§ **Provided material**
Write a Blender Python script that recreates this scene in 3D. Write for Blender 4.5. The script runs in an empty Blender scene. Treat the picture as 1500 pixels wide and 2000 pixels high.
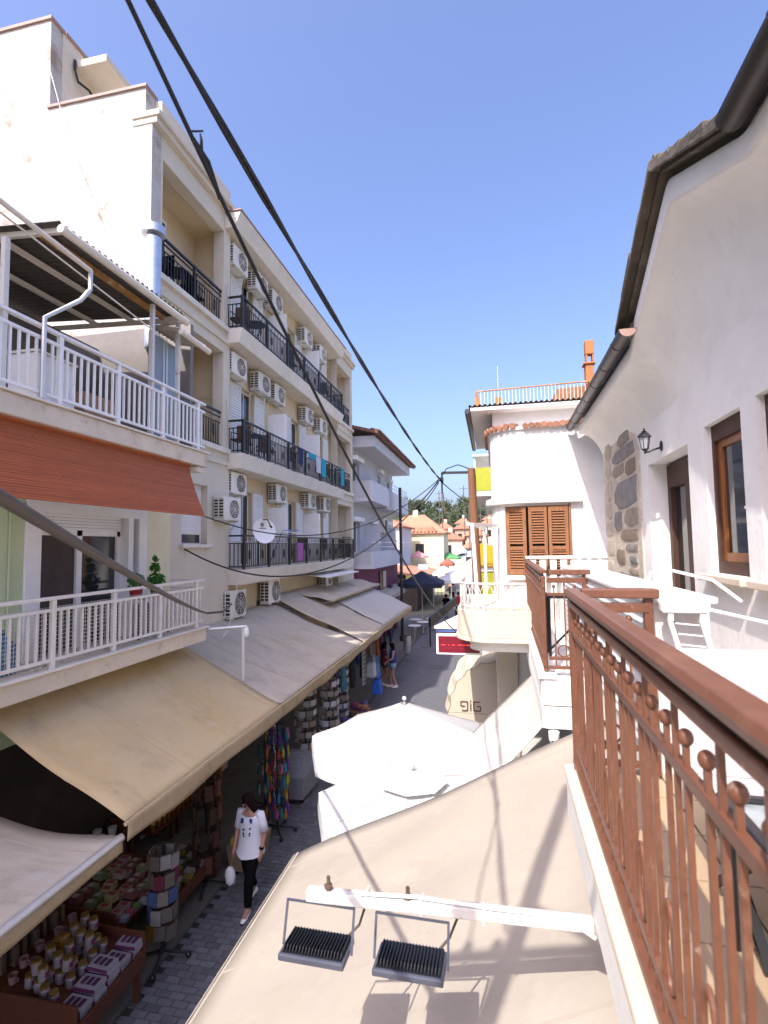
import bpy, bmesh, math, random
from mathutils import Vector, Matrix
R = math.radians
random.seed(7)
scn = bpy.context.scene
col = scn.collection

# ------------------------------------------------------------------ camera
YAW, PITCH, ROLL, EYE = R(11.9), R(3.8), R(0.86), 5.4
fw = Vector((-math.sin(YAW)*math.cos(PITCH), math.cos(YAW)*math.cos(PITCH), math.sin(PITCH)))
r0 = Vector((math.cos(YAW), math.sin(YAW), 0)); u0 = r0.cross(fw)
rr = r0*math.cos(ROLL) - u0*math.sin(ROLL); uu = r0*math.sin(ROLL) + u0*math.cos(ROLL)
cam = bpy.data.cameras.new('camera'); cam_ob = bpy.data.objects.new('camera', cam); col.objects.link(cam_ob)
m = Matrix((rr, uu, -fw)).transposed().to_4x4(); m.translation = (0, 0, EYE); cam_ob.matrix_world = m
cam.sensor_fit = 'VERTICAL'; cam.sensor_height = 36; cam.sensor_width = 27; cam.lens = 18
cam.clip_start = 0.05; cam.clip_end = 3000
cam.dof.use_dof = True; cam.dof.focus_distance = 9.0; cam.dof.aperture_fstop = 3.6
scn.camera = cam_ob
# ------------------------------------------------------------------ sky, sun, exposure
LIGHT = Vector((0.28, 0.80, -1.0)).normalized()          # direction the sunlight travels
wd = bpy.data.worlds.new('World'); scn.world = wd; wd.use_nodes = True
nt = wd.node_tree; nt.nodes.clear()
sky = nt.nodes.new('ShaderNodeTexSky'); sky.sky_type = 'NISHITA'; sky.sun_disc = False
sky.sun_elevation = math.asin(-LIGHT.z); sky.sun_rotation = math.atan2(-LIGHT.x, -LIGHT.y)
sky.air_density = 1.0; sky.dust_density = 4.6; sky.ozone_density = 6.5
bg = nt.nodes.new('ShaderNodeBackground'); bg.inputs[1].default_value = 0.15
wo = nt.nodes.new('ShaderNodeOutputWorld')
tint = nt.nodes.new('ShaderNodeMix'); tint.data_type = 'RGBA'; tint.blend_type = 'MULTIPLY'; tint.inputs[0].default_value = 1
tint.inputs[7].default_value = (1.09, .965, 1.03, 1)
nt.links.new(sky.outputs[0], tint.inputs[6]); nt.links.new(tint.outputs[2], bg.inputs[0]); nt.links.new(bg.outputs[0], wo.inputs[0])
sl = bpy.data.lights.new('sun', 'SUN'); sl.energy = 2.6; sl.angle = R(0.53); sl.color = (1, .95, .88)
so = bpy.data.objects.new('sun', sl); col.objects.link(so); so.location = (-20, -60, 80)
so.rotation_euler = LIGHT.to_track_quat('-Z', 'Y').to_euler()
vs = scn.view_settings; vs.view_transform = 'Standard'; vs.look = 'None'; vs.gamma = 1; vs.exposure = 1.28
vs.use_curve_mapping = False

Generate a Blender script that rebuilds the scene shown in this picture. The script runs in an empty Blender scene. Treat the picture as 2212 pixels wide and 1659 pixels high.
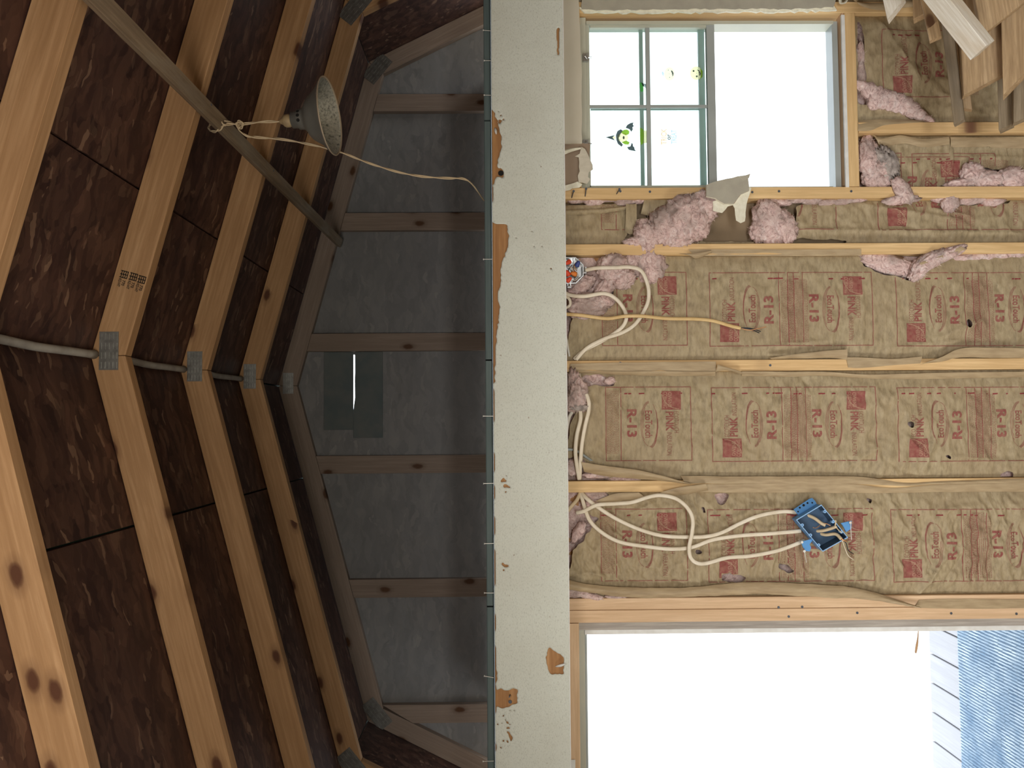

§ **Task to complete**
Begin at the first line of the material and copy each line exactly through the one containing "col = scn.collection". Omit pictures.

§ **Correct result**
Write a Blender Python script that recreates this scene in 3D. Write for Blender 4.5. The script runs in an empty Blender scene. Treat the picture as 1500 pixels wide and 2000 pixels high.
import bpy, bmesh, math, random
from mathutils import Vector, Matrix
R = math.radians
random.seed(7)
scn = bpy.context.scene
col = scn.collection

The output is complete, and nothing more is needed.